Write it down. Making an old-fashioned to-do-list at the beginning of each day or for the week. This can be a very centering as well as practical activity.  It gives you reflection time and helps you feel more focused. Include all the things you need to do no matter how small. Include your personal business such as hair appointments and taking the dog to the groomers.  Making lists help you to prioritize. As you check off items, it will give your sense of accomplishment and help you to focus on one task at a time. 

 

 

3.

Stay calm. This takes practice, but the more you practice, the better you get. Staying calm strengthens your ability to take things in stride and complete your tasks even in the face of difficult circumstances. If you’re stressed or feeling emotionally charged, take a step back and allow yourself to regroup. Taking short breaks helps you release stress and refresh yourself. Take a walk to the restroom or just get up and move about the office or room.  Once you've hit the target, take as much time as you want to relax and give attention to other things. Until then, stay the course. Your victories are much more satisfying when you give your full attention to achieving them. Completing your important tasks will help you let go of worrying and other stress, and build a positive sense of momentum.

 

4.

Pick your battles. Refuse to enter into unnecessary arguments or other disagreements with others. This doesn’t mean avoiding taking a stand and exercising leadership on behalf of yourself and the greater good when it is needed.

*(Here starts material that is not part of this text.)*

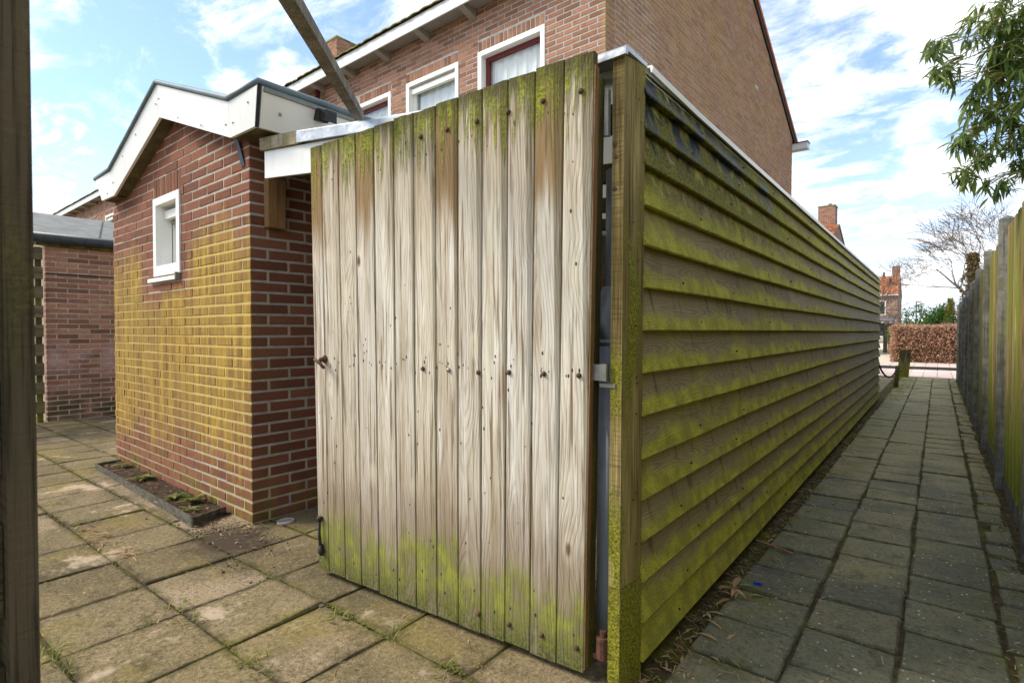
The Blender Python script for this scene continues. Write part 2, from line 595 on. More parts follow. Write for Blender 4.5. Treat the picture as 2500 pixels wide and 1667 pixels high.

But staying positive and focused on your responsibilities, regardless of the circumstances, enables you to better handle pressure and get the job done in the short and long run.

 

5.

Set boundaries. When and how often do you check email, Facebook, your cellphone? Do you take your own calls or leave that to a front-office person? Every one of these is pulling you away from your main business. Schedule specific times to address these issues — and stick to the schedule.  It’s up to you to make sure you have uninterrupted time to do your real job.

 

6.

Get to the bottom of procrastination: Finally, putting off important matters may be more a question of emotion than distractions. Are you harboring fears related to the task or project? Are you anxious you don't have the skills or enough information to accomplish the assignment? It can be very clarifying to spend time with a pencil and paper reflecting on the reasons why you aren't tackling something. Once you get to the bottom of your procrastination you can figure out how to fix it or get the help you need.